Description des roches étudiées
Les marbres gris bleuté du toit (Silurien) situés au contact de la minéralisation talco-chloriteuse (Fig. IV-2) ont été altérés en surface par les fluides métasomatiques. Ils présentent une altération talco- chloriteuse en bordure de banc exclusivement. La roche (hors bordure altérée) est constituée surtout de calcite mais aussi de biotite, de quartz, d’épidote, de titanite et de minéraux accessoires (Fig. IV-3). Cette composition minérale est proche de celle des cornéenne (un faciès métamorphique de basse pression). La présence de titanite au sein de la matrice carbonatée est particulièrement intéressante grâce à son potentiel de géochronomètre (Frost et al., 2000) ; de par sa température de fermeture estimée au- dessus de 500°C (Gascoyne, 1986), la titanite est un minéral de choix pour dater les métamorphismes de bas grade (Fallourd et al., 2014).

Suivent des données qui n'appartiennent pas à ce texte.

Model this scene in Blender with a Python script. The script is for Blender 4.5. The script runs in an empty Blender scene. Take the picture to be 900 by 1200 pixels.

Nous avons mené une étude géochronologique sur les titanites de l’échantillon M1S3 avec la méthode à ablation laser couplée à un ICP-MS. Les travaux ont été réalisés à l’Université de Rennes 1 (laboratoire Géosciences Rennes) sous la supervision de Marc Poujol avec un système d’analyse composé d’un spectromètre ICP-MS Agilent 7700, d’un laser Excimer 193 nm ESI (NWR193UC) à durée d’impulsion ultra-courte (<5ns) entièrement piloté par ordinateur, et d’une cellule d’ablation à deux volumes. Le protocole analytique est similaire à celui décrit dans (Boutin et al., 2016) : deux standards ont été utilisés, un zircon « GJ-1 » daté à 602 Ma (Jackson et al., 2004) et une titanite datée à 520 Ma (Pedersen et al., 1989) provenant du Lillebukt Alkaline Complex au nord de la Norvège ; les spots d’analyses ont été faits sur un diamètre de 50 µm. Les données ont été traitées avec le logiciel Glitter (Van Achterbergh et al., 2001). Les âges ont été calculés avec le logiciel isoplot 4.0 (Ludwig, 1998). Les titanites pouvant contenir une part de Pb commun non négligeable, les résultats ont été reportés dans des diagrammes Tera-Wasserburg (rapport 207Pb/206Pb et 206Pb/238U). Nous avons pu analyser huit minéraux de titanites automorphes (pour 10 spots d’analyses) dans une lame mince. Les résultats (Fig. IV-4 et Fig. IV-5) sont assez discordants et définissent une droite (discordia) dont l’intercept inférieur avec la concordia (diagramme Tera-Wasserburg) est situé à 292,2 ±4,2 Ma (MSWD = 2.2). L’intercepte supérieur situé à 4490 ±27 Ma est compatible avec la composition en plomb commun à 290 Ma (rapport 207Pb/206Pb = env. 0.855) suivant le modèle de Stacey et Kramers (1975). Si on force/ancre cette composition, on obtient un âge similaire de 293,4 ±2,1 Ma (MSWD = 2.1). Nous interprétons donc l’âge de 292,2 ±4,2 Ma comme celui de la cristallisation des titanites de cet échantillon.